*THE PROBLEM:*
Give the number of lines holding the string "Blender", and nothing else.

*MATERIAL FOR THIS TASK:*
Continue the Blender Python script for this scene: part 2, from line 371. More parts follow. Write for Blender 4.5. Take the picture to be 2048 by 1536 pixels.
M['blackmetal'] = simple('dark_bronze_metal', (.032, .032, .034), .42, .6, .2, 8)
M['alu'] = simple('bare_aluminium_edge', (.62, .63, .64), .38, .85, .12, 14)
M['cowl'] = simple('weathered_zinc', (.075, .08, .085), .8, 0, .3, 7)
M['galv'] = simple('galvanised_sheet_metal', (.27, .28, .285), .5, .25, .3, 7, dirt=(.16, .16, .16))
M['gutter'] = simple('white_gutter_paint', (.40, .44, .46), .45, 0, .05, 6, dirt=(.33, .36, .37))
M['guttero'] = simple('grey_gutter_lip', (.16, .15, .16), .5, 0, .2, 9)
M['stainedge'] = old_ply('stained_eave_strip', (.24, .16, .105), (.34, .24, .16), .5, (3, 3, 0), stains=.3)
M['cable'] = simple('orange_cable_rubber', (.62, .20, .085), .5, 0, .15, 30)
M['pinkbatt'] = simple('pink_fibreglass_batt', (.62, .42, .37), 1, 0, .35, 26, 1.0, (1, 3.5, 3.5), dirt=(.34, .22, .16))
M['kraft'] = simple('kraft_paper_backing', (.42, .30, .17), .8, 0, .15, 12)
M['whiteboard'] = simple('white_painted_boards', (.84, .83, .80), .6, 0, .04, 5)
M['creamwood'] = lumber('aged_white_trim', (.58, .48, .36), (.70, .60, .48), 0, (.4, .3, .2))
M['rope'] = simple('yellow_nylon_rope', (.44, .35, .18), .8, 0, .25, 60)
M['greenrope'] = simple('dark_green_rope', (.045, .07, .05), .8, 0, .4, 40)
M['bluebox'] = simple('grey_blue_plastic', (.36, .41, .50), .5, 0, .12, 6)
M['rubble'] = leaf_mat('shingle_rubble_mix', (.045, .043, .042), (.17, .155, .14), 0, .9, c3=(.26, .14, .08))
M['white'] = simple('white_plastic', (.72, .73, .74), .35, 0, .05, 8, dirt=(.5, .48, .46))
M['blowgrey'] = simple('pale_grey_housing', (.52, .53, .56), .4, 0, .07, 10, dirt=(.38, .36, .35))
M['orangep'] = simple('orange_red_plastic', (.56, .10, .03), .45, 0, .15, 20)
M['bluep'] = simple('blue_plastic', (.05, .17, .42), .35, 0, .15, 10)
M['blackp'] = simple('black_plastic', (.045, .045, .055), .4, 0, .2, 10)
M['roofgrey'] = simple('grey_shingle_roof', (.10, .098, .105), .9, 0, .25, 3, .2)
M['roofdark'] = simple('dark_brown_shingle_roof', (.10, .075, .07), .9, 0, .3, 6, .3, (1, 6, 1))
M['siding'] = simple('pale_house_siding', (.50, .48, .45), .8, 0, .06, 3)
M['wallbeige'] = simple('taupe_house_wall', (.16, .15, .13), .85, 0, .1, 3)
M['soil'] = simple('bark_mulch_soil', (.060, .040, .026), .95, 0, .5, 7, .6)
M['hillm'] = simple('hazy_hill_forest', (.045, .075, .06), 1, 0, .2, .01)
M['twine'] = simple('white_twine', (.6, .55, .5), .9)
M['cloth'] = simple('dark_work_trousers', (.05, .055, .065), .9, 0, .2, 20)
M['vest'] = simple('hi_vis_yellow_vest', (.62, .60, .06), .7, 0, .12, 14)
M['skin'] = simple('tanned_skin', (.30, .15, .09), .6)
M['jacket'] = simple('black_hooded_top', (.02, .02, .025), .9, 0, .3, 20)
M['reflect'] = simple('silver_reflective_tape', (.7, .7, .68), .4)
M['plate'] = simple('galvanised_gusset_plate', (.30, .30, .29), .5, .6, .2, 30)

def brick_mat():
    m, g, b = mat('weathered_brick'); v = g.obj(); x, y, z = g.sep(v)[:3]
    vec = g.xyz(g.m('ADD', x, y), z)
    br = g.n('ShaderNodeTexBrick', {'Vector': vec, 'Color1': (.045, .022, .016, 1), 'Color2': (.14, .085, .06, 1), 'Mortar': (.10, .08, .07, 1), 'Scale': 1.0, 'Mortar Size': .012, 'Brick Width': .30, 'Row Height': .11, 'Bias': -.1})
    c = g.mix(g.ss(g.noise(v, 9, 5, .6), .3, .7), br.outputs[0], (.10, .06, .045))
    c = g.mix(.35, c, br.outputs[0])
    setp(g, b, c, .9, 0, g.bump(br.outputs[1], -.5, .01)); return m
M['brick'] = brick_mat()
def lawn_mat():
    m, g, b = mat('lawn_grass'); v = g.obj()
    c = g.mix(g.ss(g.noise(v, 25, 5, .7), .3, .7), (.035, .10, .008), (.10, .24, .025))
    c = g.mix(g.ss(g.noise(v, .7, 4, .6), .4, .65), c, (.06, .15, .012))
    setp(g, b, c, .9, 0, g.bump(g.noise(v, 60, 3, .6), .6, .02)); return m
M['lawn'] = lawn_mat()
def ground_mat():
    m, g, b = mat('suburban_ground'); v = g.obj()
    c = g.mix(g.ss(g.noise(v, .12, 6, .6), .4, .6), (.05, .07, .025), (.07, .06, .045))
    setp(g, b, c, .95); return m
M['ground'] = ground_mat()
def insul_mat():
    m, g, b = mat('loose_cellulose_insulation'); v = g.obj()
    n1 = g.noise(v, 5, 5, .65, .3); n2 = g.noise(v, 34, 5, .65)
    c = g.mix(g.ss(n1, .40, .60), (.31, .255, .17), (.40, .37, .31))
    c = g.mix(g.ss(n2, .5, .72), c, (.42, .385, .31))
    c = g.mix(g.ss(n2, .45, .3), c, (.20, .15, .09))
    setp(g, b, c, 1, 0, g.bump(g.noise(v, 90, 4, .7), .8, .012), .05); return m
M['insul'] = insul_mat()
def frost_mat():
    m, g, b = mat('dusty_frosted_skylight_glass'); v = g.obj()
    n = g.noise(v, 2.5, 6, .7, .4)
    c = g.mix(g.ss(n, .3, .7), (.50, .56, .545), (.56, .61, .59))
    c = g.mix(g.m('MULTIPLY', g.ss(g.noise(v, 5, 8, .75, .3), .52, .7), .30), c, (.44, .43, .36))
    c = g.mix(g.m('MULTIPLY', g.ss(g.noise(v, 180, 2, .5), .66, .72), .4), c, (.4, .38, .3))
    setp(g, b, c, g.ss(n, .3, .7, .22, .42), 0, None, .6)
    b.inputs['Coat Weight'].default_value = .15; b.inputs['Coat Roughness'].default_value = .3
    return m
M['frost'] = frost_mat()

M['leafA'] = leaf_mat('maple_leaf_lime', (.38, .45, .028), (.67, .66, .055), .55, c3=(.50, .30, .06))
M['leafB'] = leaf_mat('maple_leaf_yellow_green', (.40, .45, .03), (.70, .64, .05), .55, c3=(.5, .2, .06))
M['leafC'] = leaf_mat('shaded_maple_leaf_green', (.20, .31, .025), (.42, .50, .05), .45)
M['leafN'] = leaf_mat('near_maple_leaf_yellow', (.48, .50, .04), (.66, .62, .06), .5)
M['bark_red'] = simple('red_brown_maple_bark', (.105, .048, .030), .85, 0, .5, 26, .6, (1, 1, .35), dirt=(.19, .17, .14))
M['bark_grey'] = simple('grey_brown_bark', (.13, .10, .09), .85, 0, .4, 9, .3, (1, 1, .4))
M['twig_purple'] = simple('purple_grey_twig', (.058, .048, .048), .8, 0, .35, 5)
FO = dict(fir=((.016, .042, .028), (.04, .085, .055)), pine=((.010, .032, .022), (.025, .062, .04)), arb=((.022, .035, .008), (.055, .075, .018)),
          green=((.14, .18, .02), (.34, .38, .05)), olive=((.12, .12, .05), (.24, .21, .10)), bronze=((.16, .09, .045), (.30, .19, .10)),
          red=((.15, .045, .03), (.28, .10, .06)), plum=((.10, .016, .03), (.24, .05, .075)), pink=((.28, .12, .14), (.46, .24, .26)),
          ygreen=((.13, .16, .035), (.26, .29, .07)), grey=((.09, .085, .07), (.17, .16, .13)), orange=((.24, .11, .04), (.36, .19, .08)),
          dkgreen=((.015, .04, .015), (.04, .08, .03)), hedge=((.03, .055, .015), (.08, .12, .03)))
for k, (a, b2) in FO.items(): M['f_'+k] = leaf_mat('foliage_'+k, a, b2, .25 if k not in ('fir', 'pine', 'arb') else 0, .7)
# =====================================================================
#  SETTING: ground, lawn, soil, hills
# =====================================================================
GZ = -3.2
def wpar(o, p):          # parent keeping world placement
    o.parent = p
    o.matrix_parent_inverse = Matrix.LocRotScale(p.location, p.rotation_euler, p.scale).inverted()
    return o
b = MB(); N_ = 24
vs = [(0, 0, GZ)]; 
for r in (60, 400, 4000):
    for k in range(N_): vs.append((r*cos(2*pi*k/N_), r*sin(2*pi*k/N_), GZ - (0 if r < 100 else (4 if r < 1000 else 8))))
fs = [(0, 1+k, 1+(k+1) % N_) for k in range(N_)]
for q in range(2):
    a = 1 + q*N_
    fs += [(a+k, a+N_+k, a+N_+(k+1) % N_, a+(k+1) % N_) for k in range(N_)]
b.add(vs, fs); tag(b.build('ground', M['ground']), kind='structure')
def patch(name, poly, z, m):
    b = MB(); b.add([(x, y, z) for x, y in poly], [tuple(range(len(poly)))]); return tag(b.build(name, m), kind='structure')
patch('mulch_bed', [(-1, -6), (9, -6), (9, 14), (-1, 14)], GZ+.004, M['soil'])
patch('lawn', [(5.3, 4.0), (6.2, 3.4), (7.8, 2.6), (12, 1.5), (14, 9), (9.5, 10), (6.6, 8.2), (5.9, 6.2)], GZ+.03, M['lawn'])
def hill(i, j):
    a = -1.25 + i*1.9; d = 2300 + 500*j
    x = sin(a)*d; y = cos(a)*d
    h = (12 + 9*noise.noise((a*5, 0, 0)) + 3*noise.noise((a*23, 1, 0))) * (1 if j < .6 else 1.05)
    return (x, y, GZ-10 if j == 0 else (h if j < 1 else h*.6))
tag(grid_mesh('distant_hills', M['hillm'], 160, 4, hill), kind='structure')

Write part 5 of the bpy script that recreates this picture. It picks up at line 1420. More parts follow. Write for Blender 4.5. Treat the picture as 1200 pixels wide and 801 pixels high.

*TASK SOLUTION:*
2